- **What you need to do**
Write the number of lines holding the word "from", and nothing else.

- **Data excerpt**
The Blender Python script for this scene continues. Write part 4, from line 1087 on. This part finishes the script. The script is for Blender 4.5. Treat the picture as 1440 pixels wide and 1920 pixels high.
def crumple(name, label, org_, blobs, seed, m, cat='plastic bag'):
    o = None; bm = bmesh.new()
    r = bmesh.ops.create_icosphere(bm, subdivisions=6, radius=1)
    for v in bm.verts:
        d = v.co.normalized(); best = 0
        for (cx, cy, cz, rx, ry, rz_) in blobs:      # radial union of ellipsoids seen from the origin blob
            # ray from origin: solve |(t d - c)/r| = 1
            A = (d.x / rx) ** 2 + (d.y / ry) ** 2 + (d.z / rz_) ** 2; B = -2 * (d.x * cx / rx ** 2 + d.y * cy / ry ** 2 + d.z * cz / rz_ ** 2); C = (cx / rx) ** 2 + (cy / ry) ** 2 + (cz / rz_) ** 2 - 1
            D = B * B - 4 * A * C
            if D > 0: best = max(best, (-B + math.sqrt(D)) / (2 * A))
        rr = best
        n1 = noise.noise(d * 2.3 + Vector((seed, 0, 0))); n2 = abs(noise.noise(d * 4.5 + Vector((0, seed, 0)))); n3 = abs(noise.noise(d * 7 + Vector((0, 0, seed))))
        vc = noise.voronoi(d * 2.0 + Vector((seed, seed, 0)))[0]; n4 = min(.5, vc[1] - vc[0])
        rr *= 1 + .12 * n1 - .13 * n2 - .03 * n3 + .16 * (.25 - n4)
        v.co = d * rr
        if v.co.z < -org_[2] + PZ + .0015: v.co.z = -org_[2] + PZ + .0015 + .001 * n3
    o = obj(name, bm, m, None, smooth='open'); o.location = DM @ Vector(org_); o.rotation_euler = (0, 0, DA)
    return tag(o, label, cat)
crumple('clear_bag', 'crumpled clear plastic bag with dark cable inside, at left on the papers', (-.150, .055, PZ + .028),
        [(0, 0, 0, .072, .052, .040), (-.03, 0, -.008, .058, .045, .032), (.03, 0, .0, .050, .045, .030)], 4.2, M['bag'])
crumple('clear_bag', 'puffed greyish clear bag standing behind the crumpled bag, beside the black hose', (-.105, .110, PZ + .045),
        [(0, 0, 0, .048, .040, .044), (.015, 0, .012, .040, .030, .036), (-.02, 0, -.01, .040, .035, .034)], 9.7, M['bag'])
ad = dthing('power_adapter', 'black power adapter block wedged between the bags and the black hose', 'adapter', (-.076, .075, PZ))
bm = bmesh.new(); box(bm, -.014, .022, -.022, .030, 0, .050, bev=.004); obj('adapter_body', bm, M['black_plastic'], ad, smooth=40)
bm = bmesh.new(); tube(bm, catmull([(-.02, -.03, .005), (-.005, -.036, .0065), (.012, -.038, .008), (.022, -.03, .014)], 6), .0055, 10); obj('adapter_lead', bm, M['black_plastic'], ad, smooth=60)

- **Reply to the exercise**
3